Psychonauts is a treasure that we should all keep in our hearts, an idea carried from start to finish with passion and talent, a work of art conceived and realized with the same spirit, and that is just funny as hell

I'm sorry because a hint of atmosphere all things considered it's there, but there's really almost nothing in this annoyingly linear game that ends before it can begin.
Whatever, no big deal.

Picked up simply for the sake of completion since I was interested in playing the second title in the franchise: it just didn't stick with me too much.
The emphasis on acrobatic movements and the fast pace both work fairly well at adding some consistency in the gameplay, but the messy level design and confusing visual features make the experience quite unfulfilling, not completely turning the game unplayable, but certainly failing to create something truly memorable.

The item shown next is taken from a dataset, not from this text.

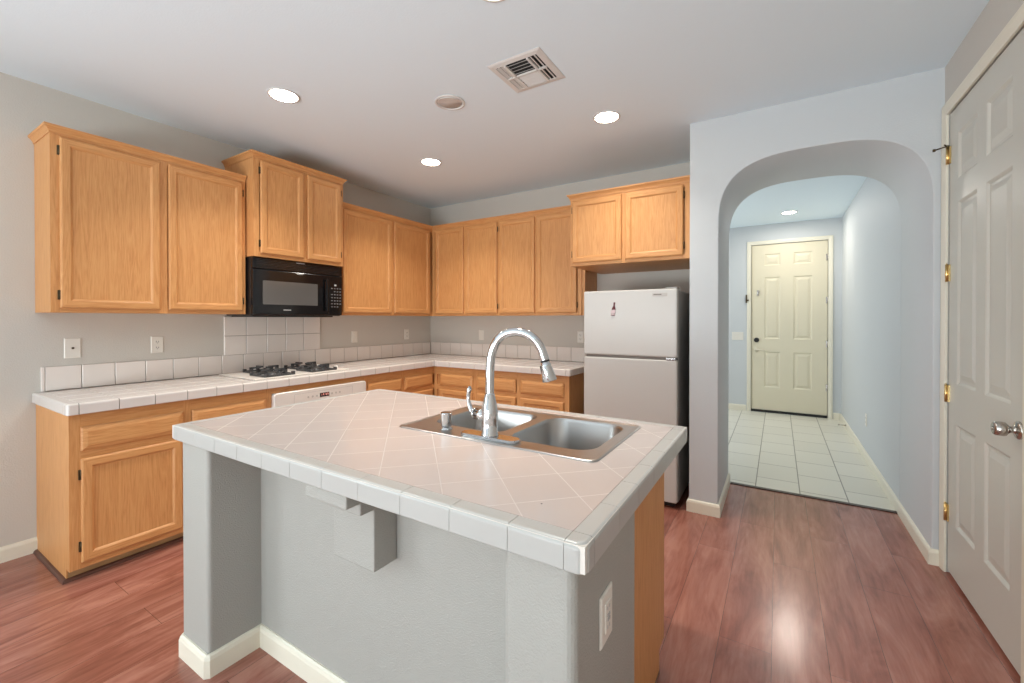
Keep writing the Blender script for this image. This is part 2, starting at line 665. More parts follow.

I have always held a great appreciation for anthologically structured artworks, especially when these bring together a wide variety of perspectives and styles to a same theme: Gardens of Vextro, while extremely simple and handcrafted in nature, managed to send me back to the experience of the animated anthologies I love most, from Fantasia to Genius Party, and it is something that in the gaming sphere I had not yet had the opportunity to experience.
The great strength of this game I think is precisely this structure of it, which works extremely well in promoting even absurd and bold ideas from many different creative minds, that would probably remain discarded if taken individually.
Unfortunately, I can't say that every contribution brought together in this work impressed me, and perhaps I expected something more in strictly qualitative terms, but taking this collective work for what it is, which is a bouquet of flowers constructed from fragments of ideas, more or less successful experiments, personal experiences, but also traumas and the need for self-expression, I cannot help but be very grateful that something like this exists, of which I hope to see more and more in the future.